> [Supplied data]:
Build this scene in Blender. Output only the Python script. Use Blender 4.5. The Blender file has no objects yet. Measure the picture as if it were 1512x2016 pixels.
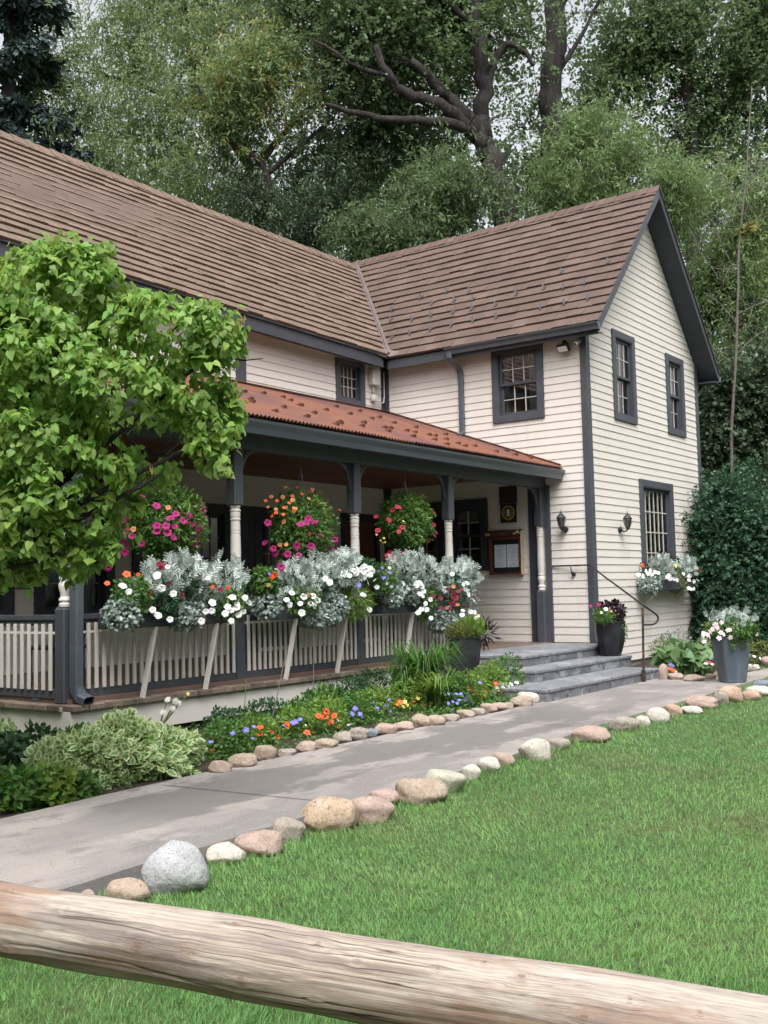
import bpy, math, random
import numpy as np
rad = math.radians
C = bpy.context.scene.collection
SC = bpy.context.scene

# ---------------------------------------------------------------- camera
FPX = 2086.84                      # focal length in pixels of the 1512 x 2016 photograph
CAM = np.array([-15.988, -7.472, 0.978])
YAW, PIT, ROL = rad(36.11), rad(4.04), rad(-1.313)
def _axes():
    f = np.array([math.cos(YAW)*math.cos(PIT), math.sin(YAW)*math.cos(PIT), math.sin(PIT)])
    r = np.array([math.sin(YAW), -math.cos(YAW), 0.0]); u = np.cross(r, f)
    c, s = math.cos(ROL), math.sin(ROL)
    return c*r + s*u, -s*r + c*u, f
RT, UP, FW = _axes()
cam_data = bpy.data.cameras.new("camera"); cam = bpy.data.objects.new("camera", cam_data); C.objects.link(cam)
cam_data.sensor_fit = 'VERTICAL'; cam_data.sensor_height = 36.0; cam_data.lens = FPX/2016*36.0
cam_data.clip_start = 0.05; cam_data.clip_end = 2000
from mathutils import Matrix, Vector
cam.matrix_world = Matrix(((RT[0], UP[0], -FW[0], CAM[0]), (RT[1], UP[1], -FW[1], CAM[1]), (RT[2], UP[2], -FW[2], CAM[2]), (0, 0, 0, 1)))
SC.camera = cam
SC.render.resolution_x = 768; SC.render.resolution_y = 1024

# ---------------------------------------------------------------- light
SUN_EL, SUN_AZ = rad(58), rad(222)          # azimuth measured like atan2 of the direction towards the sun
world = bpy.data.worlds.new("World"); SC.world = world; world.use_nodes = True
wn = world.node_tree.nodes; wl = world.node_tree.links; wn.clear()
sky = wn.new('ShaderNodeTexSky'); sky.sky_type = 'NISHITA'; sky.sun_disc = False
sky.sun_elevation = SUN_EL; sky.sun_rotation = rad(90) - SUN_AZ
sky.air_density = 1.0; sky.dust_density = 6.0; sky.ozone_density = 1.0
hs = wn.new('ShaderNodeHueSaturation'); hs.inputs['Saturation'].default_value = 0.22
bg = wn.new('ShaderNodeBackground'); bg.inputs['Strength'].default_value = 0.15
wo = wn.new('ShaderNodeOutputWorld')
wl.new(sky.outputs[0], hs.inputs['Color']); wl.new(hs.outputs[0], bg.inputs['Color']); wl.new(bg.outputs[0], wo.inputs['Surface'])
sl = bpy.data.lights.new("sun", 'SUN'); sl.energy = 0.65; sl.angle = rad(30); sl.color = (1.0, 0.975, 0.945)
so = bpy.data.objects.new("sun", sl); C.objects.link(so)
sd = Vector((math.cos(SUN_EL)*math.cos(SUN_AZ), math.cos(SUN_EL)*math.sin(SUN_AZ), math.sin(SUN_EL)))
so.rotation_euler = sd.to_track_quat('Z', 'Y').to_euler(); so.location = (-20, -20, 30)
SC.view_settings.view_transform = 'Standard'; SC.view_settings.look = 'None'
SC.view_settings.gamma = 1.0; SC.view_settings.exposure = 1.14
SC.render.engine = 'CYCLES'
SC.cycles.max_bounces = 6; SC.cycles.diffuse_bounces = 3; SC.cycles.transparent_max_bounces = 8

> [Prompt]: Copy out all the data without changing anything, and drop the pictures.

> [Response for this exercise]:
Build this scene in Blender. Output only the Python script. Use Blender 4.5. The Blender file has no objects yet. Measure the picture as if it were 1512x2016 pixels.
import bpy, math, random
import numpy as np
rad = math.radians
C = bpy.context.scene.collection
SC = bpy.context.scene

# ---------------------------------------------------------------- camera
FPX = 2086.84                      # focal length in pixels of the 1512 x 2016 photograph
CAM = np.array([-15.988, -7.472, 0.978])
YAW, PIT, ROL = rad(36.11), rad(4.04), rad(-1.313)
def _axes():
    f = np.array([math.cos(YAW)*math.cos(PIT), math.sin(YAW)*math.cos(PIT), math.sin(PIT)])
    r = np.array([math.sin(YAW), -math.cos(YAW), 0.0]); u = np.cross(r, f)
    c, s = math.cos(ROL), math.sin(ROL)
    return c*r + s*u, -s*r + c*u, f
RT, UP, FW = _axes()
cam_data = bpy.data.cameras.new("camera"); cam = bpy.data.objects.new("camera", cam_data); C.objects.link(cam)
cam_data.sensor_fit = 'VERTICAL'; cam_data.sensor_height = 36.0; cam_data.lens = FPX/2016*36.0
cam_data.clip_start = 0.05; cam_data.clip_end = 2000
from mathutils import Matrix, Vector
cam.matrix_world = Matrix(((RT[0], UP[0], -FW[0], CAM[0]), (RT[1], UP[1], -FW[1], CAM[1]), (RT[2], UP[2], -FW[2], CAM[2]), (0, 0, 0, 1)))
SC.camera = cam
SC.render.resolution_x = 768; SC.render.resolution_y = 1024

# ---------------------------------------------------------------- light
SUN_EL, SUN_AZ = rad(58), rad(222)          # azimuth measured like atan2 of the direction towards the sun
world = bpy.data.worlds.new("World"); SC.world = world; world.use_nodes = True
wn = world.node_tree.nodes; wl = world.node_tree.links; wn.clear()
sky = wn.new('ShaderNodeTexSky'); sky.sky_type = 'NISHITA'; sky.sun_disc = False
sky.sun_elevation = SUN_EL; sky.sun_rotation = rad(90) - SUN_AZ
sky.air_density = 1.0; sky.dust_density = 6.0; sky.ozone_density = 1.0
hs = wn.new('ShaderNodeHueSaturation'); hs.inputs['Saturation'].default_value = 0.22
bg = wn.new('ShaderNodeBackground'); bg.inputs['Strength'].default_value = 0.15
wo = wn.new('ShaderNodeOutputWorld')
wl.new(sky.outputs[0], hs.inputs['Color']); wl.new(hs.outputs[0], bg.inputs['Color']); wl.new(bg.outputs[0], wo.inputs['Surface'])
sl = bpy.data.lights.new("sun", 'SUN'); sl.energy = 0.65; sl.angle = rad(30); sl.color = (1.0, 0.975, 0.945)
so = bpy.data.objects.new("sun", sl); C.objects.link(so)
sd = Vector((math.cos(SUN_EL)*math.cos(SUN_AZ), math.cos(SUN_EL)*math.sin(SUN_AZ), math.sin(SUN_EL)))
so.rotation_euler = sd.to_track_quat('Z', 'Y').to_euler(); so.location = (-20, -20, 30)
SC.view_settings.view_transform = 'Standard'; SC.view_settings.look = 'None'
SC.view_settings.gamma = 1.0; SC.view_settings.exposure = 1.14
SC.render.engine = 'CYCLES'
SC.cycles.max_bounces = 6; SC.cycles.diffuse_bounces = 3; SC.cycles.transparent_max_bounces = 8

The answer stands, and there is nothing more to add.